## Provided material
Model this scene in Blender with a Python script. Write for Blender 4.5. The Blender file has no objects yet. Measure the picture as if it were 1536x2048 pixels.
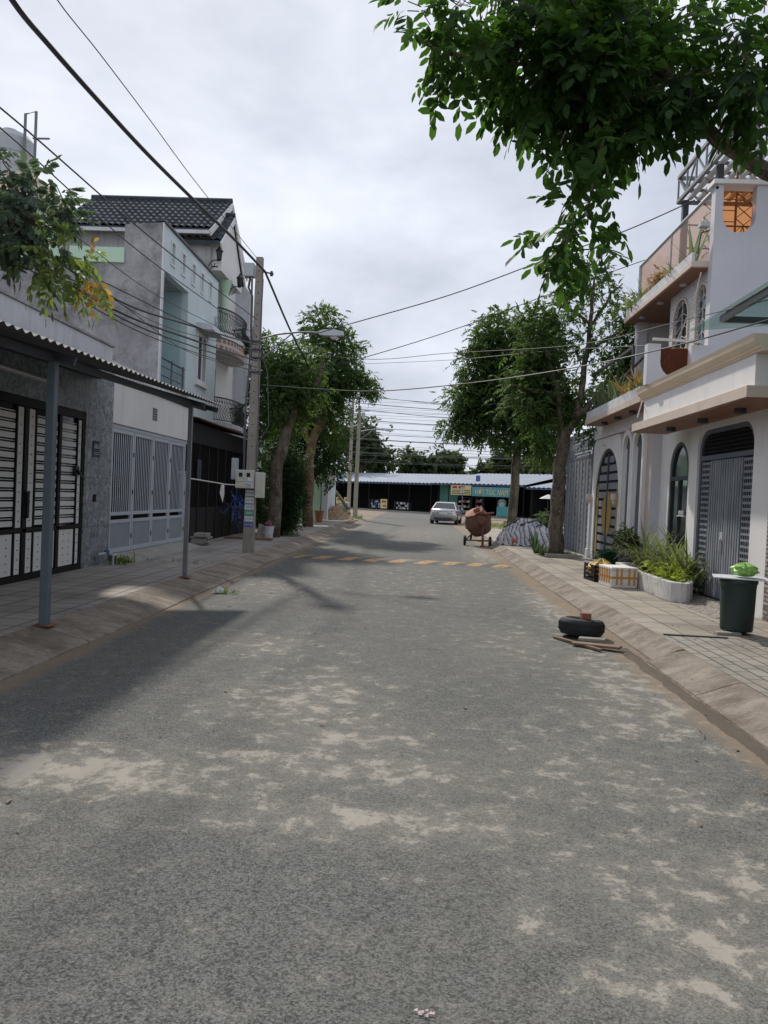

* * *

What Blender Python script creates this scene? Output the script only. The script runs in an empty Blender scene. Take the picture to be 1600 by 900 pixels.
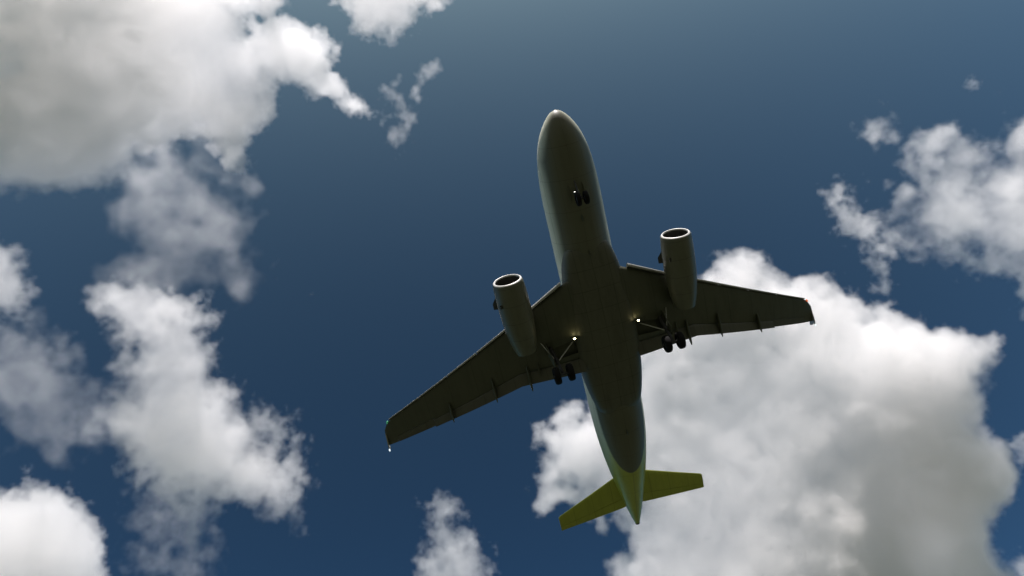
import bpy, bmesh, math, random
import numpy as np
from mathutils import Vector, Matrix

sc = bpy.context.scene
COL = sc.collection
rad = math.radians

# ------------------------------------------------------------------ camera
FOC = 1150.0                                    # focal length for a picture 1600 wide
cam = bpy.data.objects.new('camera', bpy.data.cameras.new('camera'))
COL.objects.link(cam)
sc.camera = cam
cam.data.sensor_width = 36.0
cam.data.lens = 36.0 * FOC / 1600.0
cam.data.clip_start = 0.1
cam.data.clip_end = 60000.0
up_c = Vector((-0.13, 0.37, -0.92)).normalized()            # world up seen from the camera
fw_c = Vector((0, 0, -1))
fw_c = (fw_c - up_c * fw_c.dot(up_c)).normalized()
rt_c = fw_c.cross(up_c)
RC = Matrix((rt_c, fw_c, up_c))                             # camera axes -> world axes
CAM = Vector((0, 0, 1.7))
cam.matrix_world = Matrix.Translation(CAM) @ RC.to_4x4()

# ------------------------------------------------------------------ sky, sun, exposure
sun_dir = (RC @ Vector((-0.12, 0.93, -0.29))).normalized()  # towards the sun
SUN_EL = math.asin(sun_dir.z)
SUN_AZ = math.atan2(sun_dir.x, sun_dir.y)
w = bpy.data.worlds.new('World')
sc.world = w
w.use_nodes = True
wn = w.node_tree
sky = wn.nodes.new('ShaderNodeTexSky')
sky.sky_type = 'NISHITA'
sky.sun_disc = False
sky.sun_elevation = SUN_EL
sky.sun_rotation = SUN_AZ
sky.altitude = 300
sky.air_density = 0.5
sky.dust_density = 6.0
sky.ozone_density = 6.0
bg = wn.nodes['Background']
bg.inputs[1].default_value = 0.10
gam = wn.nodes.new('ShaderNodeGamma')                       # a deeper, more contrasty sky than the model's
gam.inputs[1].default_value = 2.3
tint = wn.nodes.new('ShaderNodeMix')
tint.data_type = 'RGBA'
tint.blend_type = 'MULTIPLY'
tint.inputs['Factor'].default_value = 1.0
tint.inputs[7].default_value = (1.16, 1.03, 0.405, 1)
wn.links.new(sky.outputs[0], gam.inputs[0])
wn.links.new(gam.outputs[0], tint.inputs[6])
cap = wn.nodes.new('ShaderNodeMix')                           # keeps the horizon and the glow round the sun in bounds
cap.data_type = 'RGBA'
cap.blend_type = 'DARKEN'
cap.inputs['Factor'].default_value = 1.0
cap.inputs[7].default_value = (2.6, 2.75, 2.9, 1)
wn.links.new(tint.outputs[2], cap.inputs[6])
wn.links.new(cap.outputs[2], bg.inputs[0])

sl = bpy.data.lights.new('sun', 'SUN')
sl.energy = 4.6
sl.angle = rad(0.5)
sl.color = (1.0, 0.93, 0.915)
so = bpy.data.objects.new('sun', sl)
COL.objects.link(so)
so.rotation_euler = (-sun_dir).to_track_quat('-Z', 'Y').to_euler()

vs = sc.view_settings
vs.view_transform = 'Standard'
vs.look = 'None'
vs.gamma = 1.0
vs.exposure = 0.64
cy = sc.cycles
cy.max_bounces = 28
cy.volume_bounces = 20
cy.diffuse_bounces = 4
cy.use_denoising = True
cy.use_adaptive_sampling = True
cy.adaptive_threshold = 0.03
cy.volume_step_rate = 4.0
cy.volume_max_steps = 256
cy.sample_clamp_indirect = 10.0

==

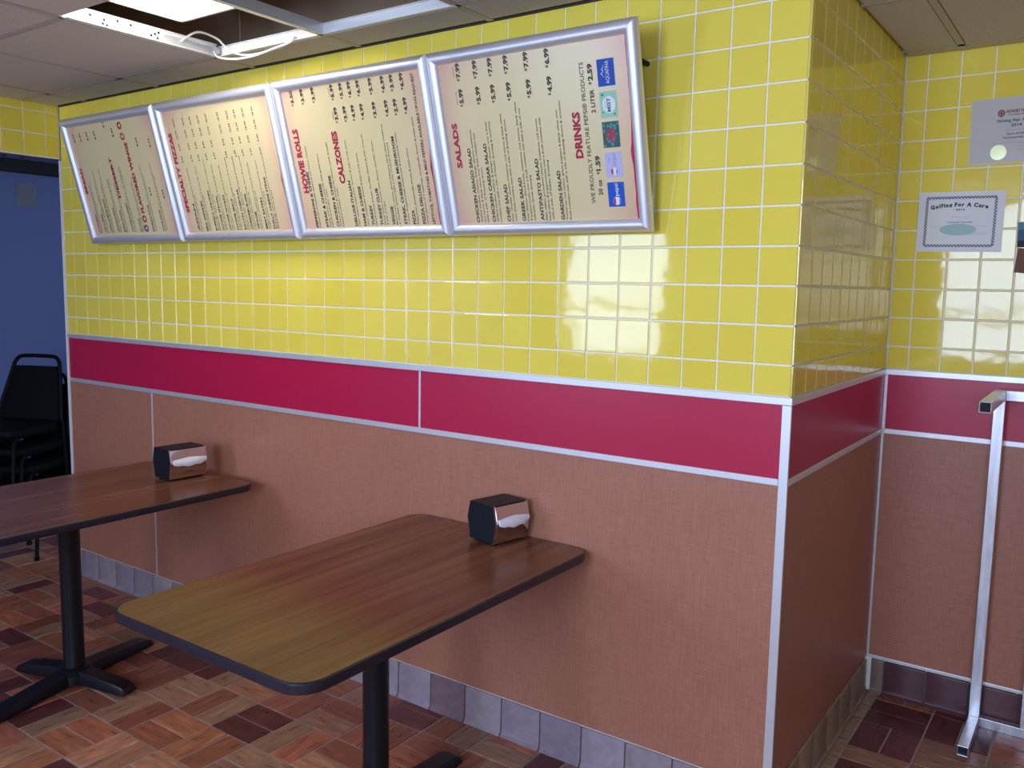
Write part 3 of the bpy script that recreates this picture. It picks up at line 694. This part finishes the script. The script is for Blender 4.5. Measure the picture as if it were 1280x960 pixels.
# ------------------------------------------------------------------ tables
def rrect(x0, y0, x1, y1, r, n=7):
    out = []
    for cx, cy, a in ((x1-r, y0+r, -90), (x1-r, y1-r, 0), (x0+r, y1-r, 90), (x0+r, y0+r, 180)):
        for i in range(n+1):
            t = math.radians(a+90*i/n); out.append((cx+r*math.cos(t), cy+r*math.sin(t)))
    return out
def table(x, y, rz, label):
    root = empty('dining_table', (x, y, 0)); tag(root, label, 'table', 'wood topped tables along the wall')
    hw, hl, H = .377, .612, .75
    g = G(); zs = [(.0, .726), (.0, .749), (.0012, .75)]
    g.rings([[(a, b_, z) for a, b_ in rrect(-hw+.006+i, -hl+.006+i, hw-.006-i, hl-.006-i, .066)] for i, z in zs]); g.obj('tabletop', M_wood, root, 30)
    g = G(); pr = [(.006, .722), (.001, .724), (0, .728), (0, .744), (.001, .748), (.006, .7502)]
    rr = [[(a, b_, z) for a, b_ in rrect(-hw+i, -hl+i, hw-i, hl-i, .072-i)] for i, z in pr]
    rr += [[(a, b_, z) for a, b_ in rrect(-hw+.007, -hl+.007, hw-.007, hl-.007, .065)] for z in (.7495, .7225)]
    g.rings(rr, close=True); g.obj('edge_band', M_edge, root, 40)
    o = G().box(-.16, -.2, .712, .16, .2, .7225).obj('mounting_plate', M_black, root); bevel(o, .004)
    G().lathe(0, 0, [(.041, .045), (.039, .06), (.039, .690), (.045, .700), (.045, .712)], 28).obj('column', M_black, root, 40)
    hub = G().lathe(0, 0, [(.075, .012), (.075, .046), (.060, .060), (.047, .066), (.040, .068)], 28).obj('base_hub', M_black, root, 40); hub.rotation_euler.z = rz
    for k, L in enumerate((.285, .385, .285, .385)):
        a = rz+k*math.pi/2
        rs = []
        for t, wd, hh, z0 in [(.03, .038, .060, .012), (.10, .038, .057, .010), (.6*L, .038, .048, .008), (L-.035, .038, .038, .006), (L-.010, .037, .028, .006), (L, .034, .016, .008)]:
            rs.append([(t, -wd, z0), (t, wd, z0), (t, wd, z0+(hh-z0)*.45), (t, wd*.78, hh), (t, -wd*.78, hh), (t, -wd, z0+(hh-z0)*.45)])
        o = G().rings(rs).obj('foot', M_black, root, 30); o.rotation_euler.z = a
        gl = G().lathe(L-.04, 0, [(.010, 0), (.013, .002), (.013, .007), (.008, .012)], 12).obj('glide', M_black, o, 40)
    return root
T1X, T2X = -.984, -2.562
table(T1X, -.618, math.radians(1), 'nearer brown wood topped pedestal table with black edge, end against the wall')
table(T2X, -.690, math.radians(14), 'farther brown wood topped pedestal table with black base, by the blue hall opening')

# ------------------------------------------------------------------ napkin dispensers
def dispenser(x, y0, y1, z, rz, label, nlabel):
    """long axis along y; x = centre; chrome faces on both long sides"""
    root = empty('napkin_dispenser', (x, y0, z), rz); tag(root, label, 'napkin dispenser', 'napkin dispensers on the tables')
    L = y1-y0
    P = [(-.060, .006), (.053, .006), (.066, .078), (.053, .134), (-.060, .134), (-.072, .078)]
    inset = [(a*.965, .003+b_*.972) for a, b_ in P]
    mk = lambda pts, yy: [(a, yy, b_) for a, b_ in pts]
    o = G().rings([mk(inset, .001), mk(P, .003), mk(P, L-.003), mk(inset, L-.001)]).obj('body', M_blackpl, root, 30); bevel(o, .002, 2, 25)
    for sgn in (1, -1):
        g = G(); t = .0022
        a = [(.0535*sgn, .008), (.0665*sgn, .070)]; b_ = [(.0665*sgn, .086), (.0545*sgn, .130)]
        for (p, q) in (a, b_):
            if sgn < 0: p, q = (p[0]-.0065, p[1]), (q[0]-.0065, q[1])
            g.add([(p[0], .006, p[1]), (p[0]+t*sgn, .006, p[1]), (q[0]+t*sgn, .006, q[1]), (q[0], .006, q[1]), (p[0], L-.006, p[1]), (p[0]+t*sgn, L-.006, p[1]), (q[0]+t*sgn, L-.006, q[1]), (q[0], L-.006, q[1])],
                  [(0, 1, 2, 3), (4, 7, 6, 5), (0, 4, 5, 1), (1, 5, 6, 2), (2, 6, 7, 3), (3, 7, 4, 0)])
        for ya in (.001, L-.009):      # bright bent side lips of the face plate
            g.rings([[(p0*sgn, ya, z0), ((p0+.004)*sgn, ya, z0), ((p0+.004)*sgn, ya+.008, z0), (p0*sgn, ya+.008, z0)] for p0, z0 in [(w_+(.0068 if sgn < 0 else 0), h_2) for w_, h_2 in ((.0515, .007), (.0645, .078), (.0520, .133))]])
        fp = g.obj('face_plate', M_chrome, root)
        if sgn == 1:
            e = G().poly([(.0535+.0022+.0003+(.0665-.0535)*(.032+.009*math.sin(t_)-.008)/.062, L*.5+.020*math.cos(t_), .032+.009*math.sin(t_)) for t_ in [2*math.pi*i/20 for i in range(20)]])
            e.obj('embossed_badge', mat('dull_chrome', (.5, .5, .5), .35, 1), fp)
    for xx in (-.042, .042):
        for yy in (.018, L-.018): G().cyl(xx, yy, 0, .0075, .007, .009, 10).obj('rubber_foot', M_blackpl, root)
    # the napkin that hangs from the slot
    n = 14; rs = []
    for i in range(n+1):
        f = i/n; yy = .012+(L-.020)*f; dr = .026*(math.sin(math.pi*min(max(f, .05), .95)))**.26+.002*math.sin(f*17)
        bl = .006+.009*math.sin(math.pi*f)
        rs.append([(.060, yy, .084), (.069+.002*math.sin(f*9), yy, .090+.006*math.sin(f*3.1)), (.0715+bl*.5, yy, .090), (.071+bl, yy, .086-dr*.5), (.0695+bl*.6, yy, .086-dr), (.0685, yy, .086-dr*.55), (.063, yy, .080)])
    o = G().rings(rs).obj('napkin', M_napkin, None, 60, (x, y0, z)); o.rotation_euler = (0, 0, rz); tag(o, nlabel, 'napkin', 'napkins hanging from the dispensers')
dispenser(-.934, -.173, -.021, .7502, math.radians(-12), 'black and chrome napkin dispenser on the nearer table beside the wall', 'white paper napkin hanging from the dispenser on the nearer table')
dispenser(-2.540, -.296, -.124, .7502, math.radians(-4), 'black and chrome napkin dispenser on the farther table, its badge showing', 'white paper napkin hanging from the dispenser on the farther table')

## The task
Above are some records. Reproduce the lines from the one with "What Blender Python" down to the one with "rad = math.radians", keeping both, and leave every picture out.

## Solution
What Blender Python script creates this scene? Output the script only. The script runs in an empty Blender scene. Take the picture to be 1600 by 900 pixels.
import bpy, bmesh, math, random
import numpy as np
from mathutils import Vector, Matrix

sc = bpy.context.scene
COL = sc.collection
rad = math.radians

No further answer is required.